Nimmt man das Bändchen als nicht nur zufällige Komposition dreier Bühnentexte, dann steckt in der Abfolge sogar eine tückische Steigerung. Zunächst ist der Kaderleiter der moralische Schweinehund, dann im zweiten Stück der Brigadier und erst in „Der Strick“ wagt sich Kurt Bartsch, einen Parteisekretär persönlich in den satirischen Kakao zu tunken. Und er weiß natürlich, was er tut. Und er weiß natürlich, welche Reaktionen das bewirkt. Parteisekretär Erwin sagt: „Ich mache nur darauf aufmerksam, daß ich der letzte bin, der es sich leisten kann, daß man über ihn lacht. Vergiß nicht, ich bin eine Art Vorbild. Wenn man auf mich mit Fingern zeigt, zeigt man nicht nur auf mich mit Fingern.“ Die Partei selbst, so heißt das natürlich ganz unmissverständlich, ist es, auf die mit Fingern gezeigt wird. Die abgelutschte Phrase „Wo ein Genosse ist, ist die Partei“ geht plötzlich wie ein Rohrkrepierer nach hinten los: Wo solche Genossen sind, ist die Partei eben auch und sie zeigt, was und wie sie mindestens auch, wahrscheinlich sogar im Innersten ist.

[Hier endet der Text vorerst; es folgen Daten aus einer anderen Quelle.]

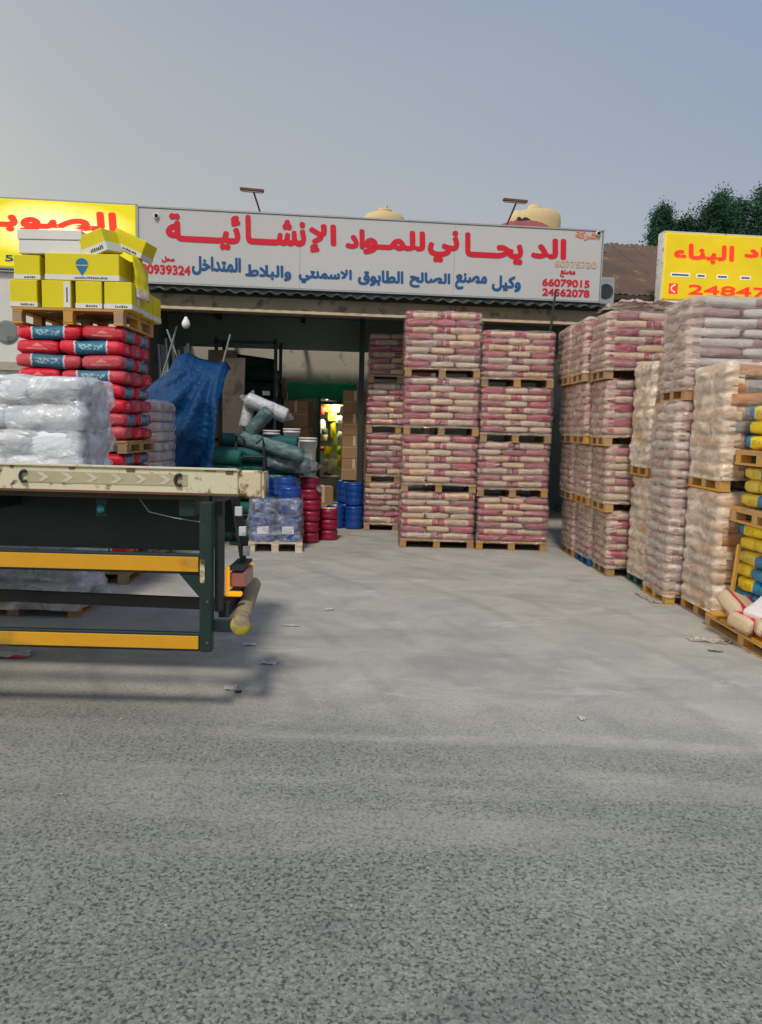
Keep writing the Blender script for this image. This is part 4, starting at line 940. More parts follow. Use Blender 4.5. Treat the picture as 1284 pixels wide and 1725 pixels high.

Hätte Kurt Bartsch versucht, aus diesen Stoffen Dramen, Tragödien zu formen, dann hätte er sicher nicht nur Aufmerksamkeit, sondern auch Preise damit gewonnen. Heute hat jeder Jung-Lyriker schon vor seiner Erstveröffentlichung mehr Preise und Stipendien in seiner Internet-Vita verzeichnet, als Kurt Bartsch in seinem ganzen Leben bekam. Ich weiß nicht, ob ihn das grämte. Am Ende seiner literarischen Laufbahn hat er doch noch einen richtigen Roman veröffentlicht, den  dann gleich sogar der SPIEGEL las. Ich kenne diesen Roman nicht. Die drei Spiele aber, in denen jeweils eine Anna sehr lebendig, sehr selbstbewusst und sehr aktiv ist, die kenne ich gut. Es ist ein Vergnügen, sie zu lesen. Und das Gedicht „Sozialistischer Biedermeier“, noch jetzt im eben doch nie perfekten Internet gehandelt als eines, das in der DDR angeblich subversiv verbreitet und vorgelesen wurde, das stand doch ganz und gar ungeheim in Bartschs erstem Buch „Zugluft“ auf den Seiten 83 und 84. Die vier Zeilen der vorletzten Strophe sollten sich alle an den Spiegel kleben, die in der Endphase der DDR jedes Problem mit dem Wort FRIEDEN erschlugen:

 Immer glauben, nur nicht denken
 und das Mäntelchen im Wind.
 Wozu noch den Kopf verrenken,
 wenn wir für den Frieden sind?

1968 wurde das gedruckt, kurioserweise in der DDR. Da muss ein Zensor geschlafen haben.